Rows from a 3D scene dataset
◇ ◇ ◇ ◇ ◇ ◇ ◇
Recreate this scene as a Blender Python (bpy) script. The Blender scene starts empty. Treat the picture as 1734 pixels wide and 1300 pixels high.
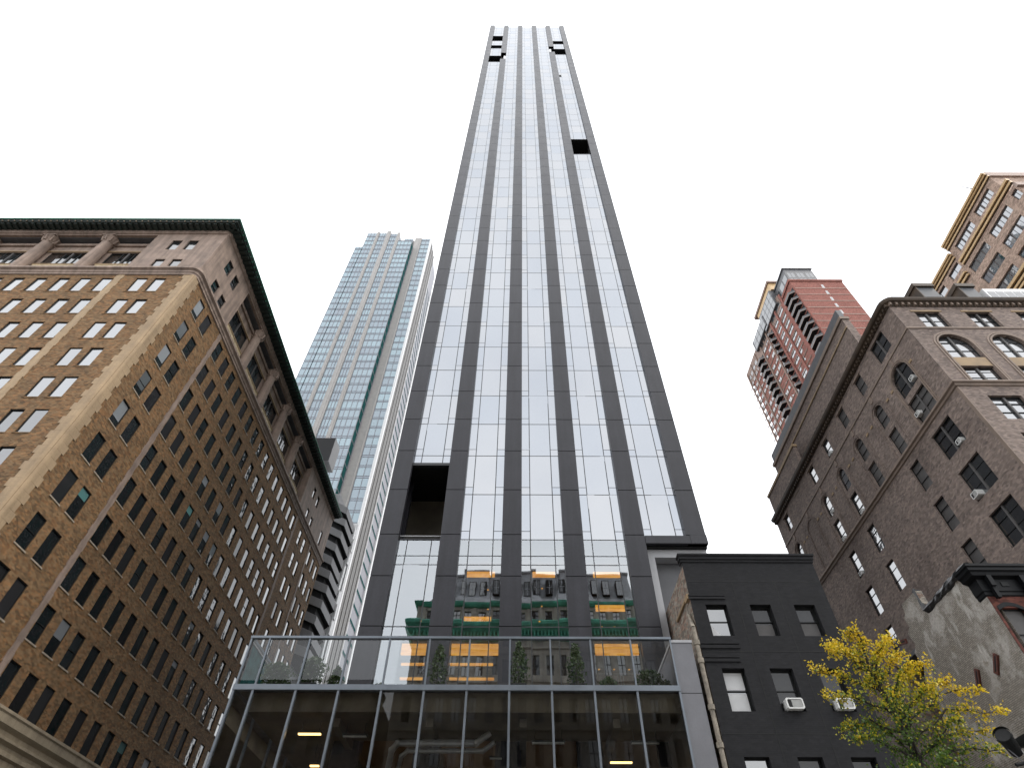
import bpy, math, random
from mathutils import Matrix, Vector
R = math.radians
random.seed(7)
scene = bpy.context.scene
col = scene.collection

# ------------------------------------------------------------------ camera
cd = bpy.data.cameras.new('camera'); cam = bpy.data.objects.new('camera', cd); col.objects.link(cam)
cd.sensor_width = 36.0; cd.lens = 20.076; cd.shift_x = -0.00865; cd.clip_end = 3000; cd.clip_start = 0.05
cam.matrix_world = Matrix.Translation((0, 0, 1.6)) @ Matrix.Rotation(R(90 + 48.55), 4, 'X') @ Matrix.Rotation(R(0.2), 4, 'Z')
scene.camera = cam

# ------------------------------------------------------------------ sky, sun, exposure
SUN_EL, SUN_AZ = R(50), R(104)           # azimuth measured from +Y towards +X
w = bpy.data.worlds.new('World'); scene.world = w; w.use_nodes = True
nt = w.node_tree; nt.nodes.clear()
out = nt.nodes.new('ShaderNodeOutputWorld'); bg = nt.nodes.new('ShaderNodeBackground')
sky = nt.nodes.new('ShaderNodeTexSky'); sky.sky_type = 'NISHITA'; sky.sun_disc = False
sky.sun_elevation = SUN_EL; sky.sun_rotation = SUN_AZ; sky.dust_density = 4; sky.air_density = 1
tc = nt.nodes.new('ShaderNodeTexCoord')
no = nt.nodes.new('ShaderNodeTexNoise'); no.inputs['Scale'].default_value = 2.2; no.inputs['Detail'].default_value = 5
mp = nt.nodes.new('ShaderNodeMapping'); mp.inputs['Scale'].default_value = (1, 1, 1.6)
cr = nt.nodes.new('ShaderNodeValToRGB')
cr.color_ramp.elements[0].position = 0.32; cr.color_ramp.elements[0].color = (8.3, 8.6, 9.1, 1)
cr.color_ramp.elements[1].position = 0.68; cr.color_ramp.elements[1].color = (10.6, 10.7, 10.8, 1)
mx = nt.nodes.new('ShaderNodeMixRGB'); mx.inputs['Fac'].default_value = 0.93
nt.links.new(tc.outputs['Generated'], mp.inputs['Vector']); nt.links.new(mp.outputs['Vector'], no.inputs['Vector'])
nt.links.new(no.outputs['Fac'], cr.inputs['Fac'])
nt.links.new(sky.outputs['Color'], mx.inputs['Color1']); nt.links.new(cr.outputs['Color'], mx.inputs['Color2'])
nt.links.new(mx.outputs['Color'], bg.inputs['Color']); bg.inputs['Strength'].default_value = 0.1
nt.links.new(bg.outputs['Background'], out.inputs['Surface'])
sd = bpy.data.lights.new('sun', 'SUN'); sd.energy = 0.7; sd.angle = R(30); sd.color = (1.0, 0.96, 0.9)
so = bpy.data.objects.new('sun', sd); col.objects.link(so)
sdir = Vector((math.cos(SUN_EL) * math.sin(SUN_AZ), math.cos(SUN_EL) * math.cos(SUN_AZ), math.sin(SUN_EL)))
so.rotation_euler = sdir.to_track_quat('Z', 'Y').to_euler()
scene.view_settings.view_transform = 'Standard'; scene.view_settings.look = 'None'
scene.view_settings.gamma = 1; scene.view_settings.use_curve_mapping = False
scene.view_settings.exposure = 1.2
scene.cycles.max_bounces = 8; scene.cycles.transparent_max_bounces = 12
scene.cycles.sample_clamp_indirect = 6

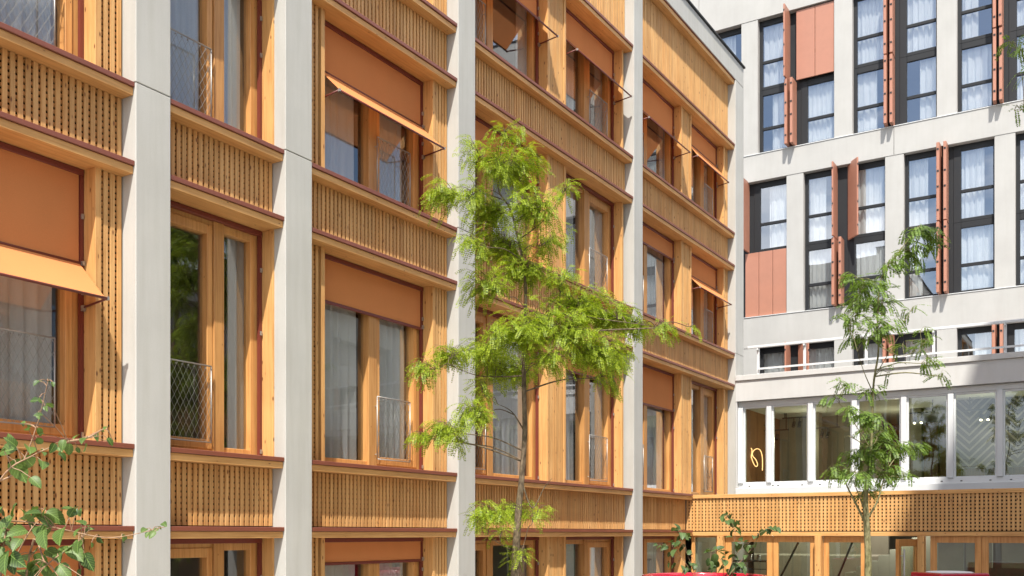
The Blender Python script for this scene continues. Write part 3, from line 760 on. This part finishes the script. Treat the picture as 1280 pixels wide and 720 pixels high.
◇ ◇ ◇ ◇ ◇ ◇ ◇
Quote all the lines above exactly as given. Do not include the pictures.

Recreate this scene as a Blender Python (bpy) script. The Blender scene starts empty. Treat the picture as 1734 pixels wide and 1300 pixels high.
import bpy, math, random
from mathutils import Matrix, Vector
R = math.radians
random.seed(7)
scene = bpy.context.scene
col = scene.collection

# ------------------------------------------------------------------ camera
cd = bpy.data.cameras.new('camera'); cam = bpy.data.objects.new('camera', cd); col.objects.link(cam)
cd.sensor_width = 36.0; cd.lens = 20.076; cd.shift_x = -0.00865; cd.clip_end = 3000; cd.clip_start = 0.05
cam.matrix_world = Matrix.Translation((0, 0, 1.6)) @ Matrix.Rotation(R(90 + 48.55), 4, 'X') @ Matrix.Rotation(R(0.2), 4, 'Z')
scene.camera = cam

# ------------------------------------------------------------------ sky, sun, exposure
SUN_EL, SUN_AZ = R(50), R(104)           # azimuth measured from +Y towards +X
w = bpy.data.worlds.new('World'); scene.world = w; w.use_nodes = True
nt = w.node_tree; nt.nodes.clear()
out = nt.nodes.new('ShaderNodeOutputWorld'); bg = nt.nodes.new('ShaderNodeBackground')
sky = nt.nodes.new('ShaderNodeTexSky'); sky.sky_type = 'NISHITA'; sky.sun_disc = False
sky.sun_elevation = SUN_EL; sky.sun_rotation = SUN_AZ; sky.dust_density = 4; sky.air_density = 1
tc = nt.nodes.new('ShaderNodeTexCoord')
no = nt.nodes.new('ShaderNodeTexNoise'); no.inputs['Scale'].default_value = 2.2; no.inputs['Detail'].default_value = 5
mp = nt.nodes.new('ShaderNodeMapping'); mp.inputs['Scale'].default_value = (1, 1, 1.6)
cr = nt.nodes.new('ShaderNodeValToRGB')
cr.color_ramp.elements[0].position = 0.32; cr.color_ramp.elements[0].color = (8.3, 8.6, 9.1, 1)
cr.color_ramp.elements[1].position = 0.68; cr.color_ramp.elements[1].color = (10.6, 10.7, 10.8, 1)
mx = nt.nodes.new('ShaderNodeMixRGB'); mx.inputs['Fac'].default_value = 0.93
nt.links.new(tc.outputs['Generated'], mp.inputs['Vector']); nt.links.new(mp.outputs['Vector'], no.inputs['Vector'])
nt.links.new(no.outputs['Fac'], cr.inputs['Fac'])
nt.links.new(sky.outputs['Color'], mx.inputs['Color1']); nt.links.new(cr.outputs['Color'], mx.inputs['Color2'])
nt.links.new(mx.outputs['Color'], bg.inputs['Color']); bg.inputs['Strength'].default_value = 0.1
nt.links.new(bg.outputs['Background'], out.inputs['Surface'])
sd = bpy.data.lights.new('sun', 'SUN'); sd.energy = 0.7; sd.angle = R(30); sd.color = (1.0, 0.96, 0.9)
so = bpy.data.objects.new('sun', sd); col.objects.link(so)
sdir = Vector((math.cos(SUN_EL) * math.sin(SUN_AZ), math.cos(SUN_EL) * math.cos(SUN_AZ), math.sin(SUN_EL)))
so.rotation_euler = sdir.to_track_quat('Z', 'Y').to_euler()
scene.view_settings.view_transform = 'Standard'; scene.view_settings.look = 'None'
scene.view_settings.gamma = 1; scene.view_settings.use_curve_mapping = False
scene.view_settings.exposure = 1.2
scene.cycles.max_bounces = 8; scene.cycles.transparent_max_bounces = 12
scene.cycles.sample_clamp_indirect = 6

The Blender Python script for this scene continues. Write part 3, from line 760 on. This part finishes the script. Treat the picture as 1280 pixels wide and 720 pixels high.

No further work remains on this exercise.